NORTH TONAWANDA – The Common Council Tuesday night approved the $95,000 sale of Ava’s Place, a defunct Webster Street bar, to the head of the city’s business association, who wants to rehab it into an apartment and shop.

“There’s a lot of excitement on Webster,” said Jay Soemann, owner of Walker Brothers and Monroe Jewelers at 84 Webster. “It’s really turning into the place to be.”

Ava’s, which had filed for bankruptcy, was taken over by the city for back taxes, said Council President Richard Andres. “We’re happy to say it’s not going to sit vacant,” he said.
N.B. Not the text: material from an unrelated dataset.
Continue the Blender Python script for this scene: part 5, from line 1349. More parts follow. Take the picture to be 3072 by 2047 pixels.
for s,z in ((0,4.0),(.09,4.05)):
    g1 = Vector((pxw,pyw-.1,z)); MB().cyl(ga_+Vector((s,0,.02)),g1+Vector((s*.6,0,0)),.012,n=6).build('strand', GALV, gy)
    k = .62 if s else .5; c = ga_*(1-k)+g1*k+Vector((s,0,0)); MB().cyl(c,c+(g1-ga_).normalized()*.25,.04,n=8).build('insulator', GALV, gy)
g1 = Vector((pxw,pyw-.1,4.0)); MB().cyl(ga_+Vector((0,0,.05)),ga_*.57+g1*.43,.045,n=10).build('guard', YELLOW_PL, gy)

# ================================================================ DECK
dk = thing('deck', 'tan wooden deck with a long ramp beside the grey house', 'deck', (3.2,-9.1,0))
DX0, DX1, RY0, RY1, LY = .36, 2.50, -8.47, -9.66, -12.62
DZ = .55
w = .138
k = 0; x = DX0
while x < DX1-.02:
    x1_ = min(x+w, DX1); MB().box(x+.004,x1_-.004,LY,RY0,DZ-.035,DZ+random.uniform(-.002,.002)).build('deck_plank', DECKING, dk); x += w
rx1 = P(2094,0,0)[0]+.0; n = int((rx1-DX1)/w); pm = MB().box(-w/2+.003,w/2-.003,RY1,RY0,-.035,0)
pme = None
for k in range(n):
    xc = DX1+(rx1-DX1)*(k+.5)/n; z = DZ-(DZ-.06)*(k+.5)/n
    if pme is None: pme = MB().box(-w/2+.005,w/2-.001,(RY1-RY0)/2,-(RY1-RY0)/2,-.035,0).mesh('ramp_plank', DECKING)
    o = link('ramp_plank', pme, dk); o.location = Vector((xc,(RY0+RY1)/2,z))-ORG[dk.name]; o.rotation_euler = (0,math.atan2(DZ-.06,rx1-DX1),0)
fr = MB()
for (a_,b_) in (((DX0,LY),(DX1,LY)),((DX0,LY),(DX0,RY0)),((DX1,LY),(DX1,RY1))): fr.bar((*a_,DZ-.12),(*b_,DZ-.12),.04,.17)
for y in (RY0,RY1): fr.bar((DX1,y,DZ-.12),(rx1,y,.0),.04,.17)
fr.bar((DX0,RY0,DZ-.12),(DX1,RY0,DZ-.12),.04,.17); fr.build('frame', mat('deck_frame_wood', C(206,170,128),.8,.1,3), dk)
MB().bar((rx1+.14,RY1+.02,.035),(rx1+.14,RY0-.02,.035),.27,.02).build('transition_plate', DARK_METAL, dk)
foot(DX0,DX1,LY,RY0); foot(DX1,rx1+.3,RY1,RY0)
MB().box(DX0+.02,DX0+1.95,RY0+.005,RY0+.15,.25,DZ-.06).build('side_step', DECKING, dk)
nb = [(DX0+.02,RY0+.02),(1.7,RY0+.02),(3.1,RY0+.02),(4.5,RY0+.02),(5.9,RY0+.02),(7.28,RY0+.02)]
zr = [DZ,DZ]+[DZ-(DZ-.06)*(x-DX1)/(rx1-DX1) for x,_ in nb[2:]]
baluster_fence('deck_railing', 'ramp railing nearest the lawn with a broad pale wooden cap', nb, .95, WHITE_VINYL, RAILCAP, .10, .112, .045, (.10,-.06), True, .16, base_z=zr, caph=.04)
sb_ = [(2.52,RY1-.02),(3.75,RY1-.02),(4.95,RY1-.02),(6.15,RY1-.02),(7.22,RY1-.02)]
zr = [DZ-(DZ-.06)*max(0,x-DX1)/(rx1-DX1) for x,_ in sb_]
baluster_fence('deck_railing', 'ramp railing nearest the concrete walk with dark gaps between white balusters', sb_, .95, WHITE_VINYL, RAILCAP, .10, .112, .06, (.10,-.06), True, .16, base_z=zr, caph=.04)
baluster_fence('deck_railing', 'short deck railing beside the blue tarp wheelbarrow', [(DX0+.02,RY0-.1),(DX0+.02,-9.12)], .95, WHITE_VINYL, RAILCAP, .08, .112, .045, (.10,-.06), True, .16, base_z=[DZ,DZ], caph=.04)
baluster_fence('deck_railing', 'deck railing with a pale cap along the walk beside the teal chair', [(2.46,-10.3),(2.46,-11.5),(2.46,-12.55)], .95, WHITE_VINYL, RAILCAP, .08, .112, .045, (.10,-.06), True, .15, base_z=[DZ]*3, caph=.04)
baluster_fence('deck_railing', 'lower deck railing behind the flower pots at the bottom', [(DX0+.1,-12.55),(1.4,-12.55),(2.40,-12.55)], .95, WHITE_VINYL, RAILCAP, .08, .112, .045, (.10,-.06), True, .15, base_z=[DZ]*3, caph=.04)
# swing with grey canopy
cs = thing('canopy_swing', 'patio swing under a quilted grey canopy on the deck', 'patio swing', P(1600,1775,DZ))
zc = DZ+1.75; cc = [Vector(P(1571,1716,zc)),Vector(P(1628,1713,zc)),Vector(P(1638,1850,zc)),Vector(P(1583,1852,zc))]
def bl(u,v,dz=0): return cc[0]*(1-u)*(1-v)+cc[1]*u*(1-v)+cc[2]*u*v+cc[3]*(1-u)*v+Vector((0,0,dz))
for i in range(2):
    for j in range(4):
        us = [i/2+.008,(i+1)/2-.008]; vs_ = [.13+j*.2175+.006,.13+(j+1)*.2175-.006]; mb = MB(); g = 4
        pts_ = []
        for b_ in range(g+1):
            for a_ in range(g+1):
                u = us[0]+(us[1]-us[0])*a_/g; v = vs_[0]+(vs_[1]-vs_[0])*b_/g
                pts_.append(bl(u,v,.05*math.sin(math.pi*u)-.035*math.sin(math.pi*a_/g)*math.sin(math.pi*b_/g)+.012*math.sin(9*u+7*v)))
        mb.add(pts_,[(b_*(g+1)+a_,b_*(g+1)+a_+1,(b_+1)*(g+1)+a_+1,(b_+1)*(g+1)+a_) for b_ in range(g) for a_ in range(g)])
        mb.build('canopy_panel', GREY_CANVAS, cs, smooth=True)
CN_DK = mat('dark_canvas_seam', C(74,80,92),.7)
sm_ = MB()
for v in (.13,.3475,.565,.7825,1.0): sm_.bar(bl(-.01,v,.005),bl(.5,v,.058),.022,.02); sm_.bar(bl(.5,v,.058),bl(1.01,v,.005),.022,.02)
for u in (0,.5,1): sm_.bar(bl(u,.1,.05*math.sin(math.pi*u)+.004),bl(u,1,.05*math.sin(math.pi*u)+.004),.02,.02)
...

Soemann’s purchase is part of a general shift towards improvements for the street, which has had years of decline since the 1920s, when Soemann’s grandmother was manager of the store his father eventually bought.

New businesses have been moving into the neighborhood around the Riviera Theatre and changing things, said Soemann.

In the two years since the converted Sweeney Street factory opened as Remington Lofts with apartments, a yoga studio and the Remington Tavern restaurant, more people have been walking into his jewelry and clock store.

Soemann’s renovation of Ava’s, which has tin ceilings and dates to the 1880s, will be his second rehab: In 2010, he fixed up the rundown building at 82 Webster, which is now home to Canalside Creamery. Ava’s, at 88 Webster, is on the other side of Soemann’s shop.

Already people have shown interest in renting, but Soemann wants to do repairs before he shows the place.

Once the sale is finalized, he intends to approach the city’s Lumber City Development Corp. for grants and loans.

“Now that he owns it, we can actually talk numbers,” said Andres, who is on the Lumber City board.